15. Mohammed was an unparalleled source in deciphering al-Qaeda's strategic doctrine, key operatives and likely targets, the summary said, including describing in "considerable detail the traits and profiles" that al-Qaeda sought in Western operatives and how the terrorist organization might conduct surveillance in the United States
16. The source used by The Post to discover these dramatic developments are the very documents released by Attorney General Holder on Monday
17. Stunningly stupid politics, Mr President
washingtonpost.com
After enduring the CIA's harshest interrogation methods and spending more than a year in the agency's secret prisons, Khalid Sheik Mohammed stood before U.S. intelligence officers in a makeshift lecture hall, leading what they called "terrorist tutorials."
These scenes provide previously unpublicized details about the transformation of the man known to U.S. officials as KSM from an avowed and truculent enemy of the United States into what the CIA called its "preeminent source" on al-Qaeda. This reversal occurred after Mohammed was subjected to simulated drowning and prolonged sleep deprivation, among other harsh interrogation techniques.
"KSM, an accomplished resistor, provided only a few intelligence reports prior to the use of the waterboard, and analysis of that information revealed that much of it was outdated, inaccurate or incomplete," according to newly unclassified portions of a 2004 report by the CIA's then-inspector general released Monday by the Justice Department.

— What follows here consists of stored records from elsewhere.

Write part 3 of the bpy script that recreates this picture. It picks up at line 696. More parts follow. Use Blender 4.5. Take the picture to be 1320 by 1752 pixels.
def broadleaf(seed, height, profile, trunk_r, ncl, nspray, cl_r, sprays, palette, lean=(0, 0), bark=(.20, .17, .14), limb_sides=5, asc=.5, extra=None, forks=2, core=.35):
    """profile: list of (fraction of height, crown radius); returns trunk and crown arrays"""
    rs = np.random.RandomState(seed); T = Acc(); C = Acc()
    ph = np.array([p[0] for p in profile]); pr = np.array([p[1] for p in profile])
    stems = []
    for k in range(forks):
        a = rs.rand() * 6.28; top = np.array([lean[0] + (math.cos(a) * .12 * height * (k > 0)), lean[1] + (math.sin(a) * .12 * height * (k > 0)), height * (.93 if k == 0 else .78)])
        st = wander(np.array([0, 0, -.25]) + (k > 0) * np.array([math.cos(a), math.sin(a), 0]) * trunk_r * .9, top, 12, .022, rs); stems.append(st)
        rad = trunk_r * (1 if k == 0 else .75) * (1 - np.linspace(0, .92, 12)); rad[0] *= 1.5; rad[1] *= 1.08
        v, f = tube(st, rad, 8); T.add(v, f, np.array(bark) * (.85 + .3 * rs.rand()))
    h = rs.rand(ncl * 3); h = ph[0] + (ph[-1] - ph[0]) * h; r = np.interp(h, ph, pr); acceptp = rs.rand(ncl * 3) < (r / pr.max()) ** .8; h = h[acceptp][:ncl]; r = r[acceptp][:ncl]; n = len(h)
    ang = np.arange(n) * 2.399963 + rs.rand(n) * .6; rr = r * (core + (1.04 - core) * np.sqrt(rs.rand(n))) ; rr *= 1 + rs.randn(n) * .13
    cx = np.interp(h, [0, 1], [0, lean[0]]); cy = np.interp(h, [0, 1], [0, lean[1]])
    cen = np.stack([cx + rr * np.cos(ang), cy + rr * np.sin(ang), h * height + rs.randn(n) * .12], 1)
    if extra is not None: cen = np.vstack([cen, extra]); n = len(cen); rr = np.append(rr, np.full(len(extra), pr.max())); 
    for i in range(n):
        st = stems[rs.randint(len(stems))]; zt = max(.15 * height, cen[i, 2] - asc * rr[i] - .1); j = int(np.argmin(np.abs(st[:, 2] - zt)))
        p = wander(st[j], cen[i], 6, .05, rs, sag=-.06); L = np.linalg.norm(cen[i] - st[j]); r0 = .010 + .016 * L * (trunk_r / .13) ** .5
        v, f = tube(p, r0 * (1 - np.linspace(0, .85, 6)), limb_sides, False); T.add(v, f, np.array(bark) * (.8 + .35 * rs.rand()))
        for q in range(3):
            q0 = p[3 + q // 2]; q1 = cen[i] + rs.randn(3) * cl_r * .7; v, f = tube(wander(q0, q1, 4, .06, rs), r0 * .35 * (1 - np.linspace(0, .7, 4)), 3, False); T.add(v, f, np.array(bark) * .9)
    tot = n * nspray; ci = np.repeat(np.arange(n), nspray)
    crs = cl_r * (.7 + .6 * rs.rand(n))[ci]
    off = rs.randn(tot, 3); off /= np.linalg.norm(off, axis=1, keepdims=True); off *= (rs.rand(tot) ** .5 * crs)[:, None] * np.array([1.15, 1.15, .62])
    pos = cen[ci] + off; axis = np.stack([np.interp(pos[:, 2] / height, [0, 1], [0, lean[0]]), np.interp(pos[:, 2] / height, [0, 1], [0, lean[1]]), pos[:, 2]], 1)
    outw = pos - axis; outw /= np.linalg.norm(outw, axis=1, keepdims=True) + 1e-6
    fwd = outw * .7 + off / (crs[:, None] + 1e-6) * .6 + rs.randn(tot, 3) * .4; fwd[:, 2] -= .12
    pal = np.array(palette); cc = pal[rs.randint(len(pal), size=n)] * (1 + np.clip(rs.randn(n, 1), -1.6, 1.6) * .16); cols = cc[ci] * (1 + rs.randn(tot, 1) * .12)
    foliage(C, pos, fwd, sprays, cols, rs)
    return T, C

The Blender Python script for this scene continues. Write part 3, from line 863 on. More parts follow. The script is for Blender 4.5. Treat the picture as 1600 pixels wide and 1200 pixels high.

The debate over the effectiveness of subjecting detainees to psychological and physical pressure is in some ways irresolvable, because it is impossible to know whether less coercive methods would have achieved the same result. But for defenders of waterboarding, the evidence is clear: Mohammed cooperated, and to an extraordinary extent, only when his spirit was broken in the month after his capture March 1, 2003, as the inspector general's report and other documents released this week indicate.